Beyond the mandatory court costs, expenses depend heavily on whether your case stays uncontested. An uncontested divorce with a mediated agreement often totals $1,500 to $5,000 including limited attorney or mediator involvement. A fully contested divorce that reaches a trial-style final hearing commonly costs $15,000 to $50,000 or more per spouse in legal fees, expert witnesses, and discovery. The nonadversarial track is the least expensive path, with filing fees potentially lower for the joint petition, though sources report figures ranging from $185 to the standard $360. If you cannot afford the filing fee, Connecticut allows you to submit an Application for Waiver of Fees (Form JD-FM-75), which a judge reviews against income-based indigency standards. As of February 2026, confirm the exact filing fee with your local Superior Court clerk, since sources report both $350 and $360.
Uncontested vs. Contested Final Hearing: What Is the Difference?
An uncontested final hearing in Connecticut lasts 10 to 20 minutes and confirms an existing agreement, while a contested final hearing is a full trial that can span multiple days and require witness testimony and evidence. The distinction determines your timeline, cost, and stress level more than any other factor in a Connecticut divorce.
| Feature | Uncontested Final Hearing | Contested Final Hearing (Trial) |
|---|---|---|
| Duration | 10-20 minutes | 1-5+ days |
| Timeline from filing | 4-6 months | 12-24 months |
| Typical cost per spouse | $1,500-$5,000 | $15,000-$50,000+ |
| Judge's role | Reviews and approves agreement | Decides disputed issues |
| Testimony required | Brief jurisdictional testimony | Full testimony and cross-examination |
| Court appearance | Sometimes waived (on the papers) | Always required |
| Outcome | Immediate signed decree | Judge issues written decision later |
In a contested case, the final hearing is an actual trial where each spouse presents evidence, calls witnesses, and argues over property division under Conn. Gen. Stat. § 46b-81, alimony under Conn. Gen. Stat. § 46b-82, and custody. The judge then issues a decision, sometimes weeks later, rather than signing a decree on the spot. Because Connecticut is an all-property equitable distribution state, all assets are subject to division regardless of when or how they were acquired, which raises the stakes in contested trials.
What Happens After the Judge Signs the Decree?

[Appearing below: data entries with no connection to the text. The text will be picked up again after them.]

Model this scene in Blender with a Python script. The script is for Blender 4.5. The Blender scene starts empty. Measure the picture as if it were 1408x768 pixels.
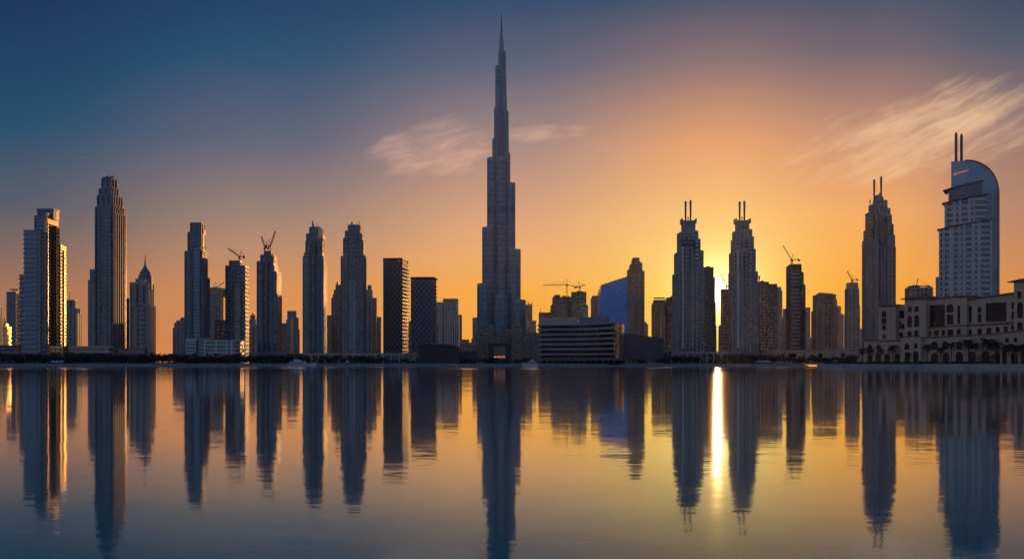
import bpy, bmesh, math, random
from mathutils import Vector, Matrix
R = math.radians
rnd = random.Random(11)
S = bpy.context.scene
COL = S.collection
# ------------------------------------------------------------------ camera
F, CX, HY, CH = 1510.0, 704.0, 497.0, 4.0          # focal length (photo px), centre column, horizon row, eye height
cam = bpy.data.objects.new('camera', bpy.data.cameras.new('camera'))
COL.objects.link(cam)
cam.location = (0, 0, CH); cam.rotation_euler = (R(90), 0, 0)
cam.data.sensor_width = 36; cam.data.lens = 36 * F / 1408
cam.data.shift_y = (HY - 384) / 1408
cam.data.clip_start = 0.5; cam.data.clip_end = 20000
S.camera = cam
# ------------------------------------------------------------------ view, sampling
S.view_settings.view_transform = 'Standard'; S.view_settings.look = 'None'
S.view_settings.exposure = 0; S.view_settings.gamma = 1; S.view_settings.use_curve_mapping = False
cy = S.cycles
cy.max_bounces = 6; cy.diffuse_bounces = 2; cy.glossy_bounces = 4; cy.volume_bounces = 0; cy.transmission_bounces = 2
cy.sample_clamp_indirect = 6; cy.sample_clamp_direct = 0
cy.use_denoising = True
cy.caustics_reflective = False; cy.caustics_refractive = False
# ------------------------------------------------------------------ sun
SUN_AZ, SUN_EL = 10.42, 2.9
sd = Vector((math.sin(R(SUN_AZ)) * math.cos(R(SUN_EL)), math.cos(R(SUN_AZ)) * math.cos(R(SUN_EL)), math.sin(R(SUN_EL))))
sun = bpy.data.objects.new('sun', bpy.data.lights.new('sun', 'SUN')); COL.objects.link(sun)
sun.data.energy = 1.4; sun.data.angle = R(0.53); sun.data.color = (1.0, 0.46, 0.14)
sun.rotation_euler = sd.to_track_quat('Z', 'Y').to_euler(); sun.location = (0, 0, 900)
# ------------------------------------------------------------------ sky
def lin(c):
    return tuple(((v / 255) / 12.92 if v / 255 <= 0.04045 else ((v / 255 + 0.055) / 1.055) ** 2.4) for v in c) + (1,)
W = bpy.data.worlds.new('World'); S.world = W; W.use_nodes = True
nt = W.node_tree; nt.nodes.clear()
class NG:
    """small helper that wires nodes of one tree"""
    def __init__(s, nt): s.nt = nt
    def n(s, t, **kw):
        nd = s.nt.nodes.new(t)
        for k, v in kw.items(): setattr(nd, k, v)
        return nd
    def put(s, sock, v):
        if hasattr(v, 'is_linked'): s.nt.links.new(v, sock)
        else: sock.default_value = v
    def m(s, op, a, b=None, c=None, clamp=False):
        nd = s.n('ShaderNodeMath', operation=op); nd.use_clamp = clamp
        s.put(nd.inputs[0], a)
        if b is not None: s.put(nd.inputs[1], b)
        if c is not None: s.put(nd.inputs[2], c)
        return nd.outputs[0]
    def vm(s, op, a, b=None, out=0):
        nd = s.n('ShaderNodeVectorMath', operation=op); s.put(nd.inputs[0], a)
        if b is not None: s.put(nd.inputs[1], b)
        return nd.outputs[out]
    def mr(s, v, a, b, c=0.0, d=1.0, mode='SMOOTHSTEP'):
        nd = s.n('ShaderNodeMapRange', interpolation_type=mode)
        for i, x in enumerate((v, a, b, c, d)): s.put(nd.inputs[i], x)
        return nd.outputs[0]
    def mix(s, f, a, b, mode='MIX'):
        nd = s.n('ShaderNodeMix', data_type='RGBA', blend_type=mode); nd.clamp_factor = True
        s.put(nd.inputs[0], f); s.put(nd.inputs[6], a); s.put(nd.inputs[7], b)
        return nd.outputs[2]
    def xyz(s, x, y, z):
        nd = s.n('ShaderNodeCombineXYZ')
        for i, v in enumerate((x, y, z)): s.put(nd.inputs[i], v)
        return nd.outputs[0]
    def sep(s, v):
        nd = s.n('ShaderNodeSeparateXYZ'); s.put(nd.inputs[0], v); return nd.outputs
    def noise(s, vec, scale, detail=4, rough=0.55, dist=0.0):
        nd = s.n('ShaderNodeTexNoise'); s.put(nd.inputs['Vector'], vec); nd.inputs['Scale'].default_value = scale
        nd.inputs['Detail'].default_value = detail; nd.inputs['Roughness'].default_value = rough; nd.inputs['Distortion'].default_value = dist
        return nd.outputs
    def ramp(s, f, stops):
        nd = s.n('ShaderNodeValToRGB'); e = nd.color_ramp.elements
        while len(e) < len(stops): e.new(0.5)
        for i, (p, c) in enumerate(stops): e[i].position = p; e[i].color = c
        s.put(nd.inputs[0], f); return nd.outputs[0]
g = NG(nt)
d = g.n('ShaderNodeTexCoord').outputs['Generated']
dx, dy, dz = g.sep(d)
el = g.m('MULTIPLY', g.m('ARCSINE', dz), 180 / math.pi)
az = g.m('MULTIPLY', g.m('ARCTAN2', dx, dy), 180 / math.pi)
fac = g.m('SQRT', g.m('DIVIDE', g.m('MAXIMUM', el, 0.0), 90.0))
def col_ramp(rows):                                   # rows: (elevation in degrees, sRGB)
    return g.ramp(fac, [(math.sqrt(e / 90), lin(c)) for e, c in rows])
SKY = [                                              # azimuth, dusk sky colours from the horizon up; unseen rows raised as fill light
 (-180, [(0, (124, 138, 162)), (6, (130, 144, 168)), (15, (112, 138, 176)), (35, (66, 96, 146)), (90, (34, 68, 120))]),
 (-92, [(0, (212, 164, 132)), (6, (184, 156, 146)), (15, (124, 134, 162)), (35, (60, 92, 140)), (90, (34, 68, 120))]),
 (-25, [(0, (196, 122, 76)), (3.4, (176, 122, 92)), (5.2, (140, 112, 100)), (7.4, (100, 98, 108)), (11, (56, 84, 112)), (15, (30, 68, 102)), (18, (18, 56, 92)), (35, (10, 40, 82)), (90, (12, 42, 84))]),
 (-12, [(0, (244, 150, 74)), (3.7, (226, 150, 92)), (5.5, (200, 146, 110)), (7.4, (166, 136, 120)), (11, (108, 106, 124)), (15, (66, 88, 118)), (18, (40, 72, 107)), (35, (18, 50, 94)), (90, (14, 44, 88))]),
 (0, [(0, (255, 170, 56)), (3.7, (255, 176, 76)), (5.5, (246, 178, 110)), (7.4, (228, 168, 126)), (11, (174, 142, 134)), (15, (104, 104, 124)), (18, (68, 82, 112)), (35, (30, 56, 100)), (90, (16, 46, 90))]),
 (10.7, [(0, (255, 184, 48)), (3.7, (255, 204, 82)), (5.5, (255, 204, 106)), (7.4, (255, 196, 116)), (11, (236, 166, 114)), (15, (146, 118, 118)), (18, (86, 88, 108)), (35, (36, 56, 96)), (90, (18, 46, 88))]),
 (18, [(0, (255, 168, 46)), (3.7, (255, 174, 64)), (5.5, (255, 176, 84)), (7.4, (250, 174, 104)), (11, (208, 150, 120)), (15, (124, 106, 114)), (18, (80, 84, 106)), (35, (32, 54, 96)), (90, (16, 46, 90))]),
 (25, [(0, (240, 146, 62)), (3.7, (224, 146, 80)), (5.5, (206, 142, 98)), (7.4, (190, 138, 110)), (11, (156, 124, 118)), (15, (90, 94, 110)), (18, (60, 74, 100)), (35, (26, 52, 92)), (90, (16, 46, 90))]),
 (110, [(0, (158, 138, 132)), (6, (150, 138, 146)), (15, (112, 124, 158)), (35, (60, 90, 138)), (90, (32, 66, 118))]),
]
skyc = None; pa = None
for a, rows in SKY:
    c = col_ramp(rows)
    skyc = c if skyc is None else g.mix(g.mr(az, max(pa, -140.0), a, mode='SMOOTHSTEP'), skyc, c)
    pa = a
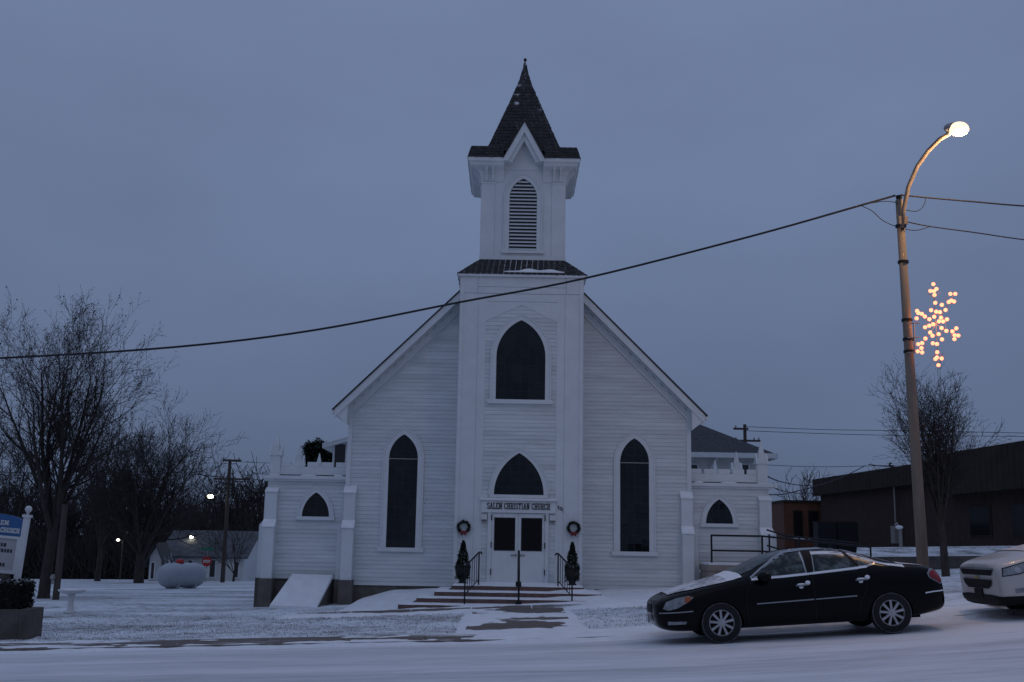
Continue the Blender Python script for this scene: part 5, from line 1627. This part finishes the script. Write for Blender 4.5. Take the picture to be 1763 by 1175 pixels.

After the judge signs the divorce decree in Connecticut, the marriage is legally dissolved and the terms of your settlement become a binding court order enforceable by contempt proceedings. You cannot remarry until the decree is officially entered in the court record, even if the judge verbally approved it at the hearing.
The signed judgment of dissolution triggers several practical deadlines and tasks. The court clerk enters the decree, and you can obtain a certified copy for updating financial accounts, retitling property, and processing any name change granted in the judgment. If your decree includes a Qualified Domestic Relations Order (QDRO) to divide a retirement account, that separate order must be drafted, signed, and submitted to the plan administrator, a process that can take several additional weeks. Child support and alimony obligations become effective on the date the court specifies, and either party can enforce them through a motion for contempt if the other fails to comply. Connecticut allows post-judgment modification of alimony, child support, and custody when there is a substantial change in circumstances, but the property division in the decree is generally final and cannot be reopened absent fraud. Wait for the official court document before remarrying or relying on any provision, since the verbal ruling alone does not make the divorce final.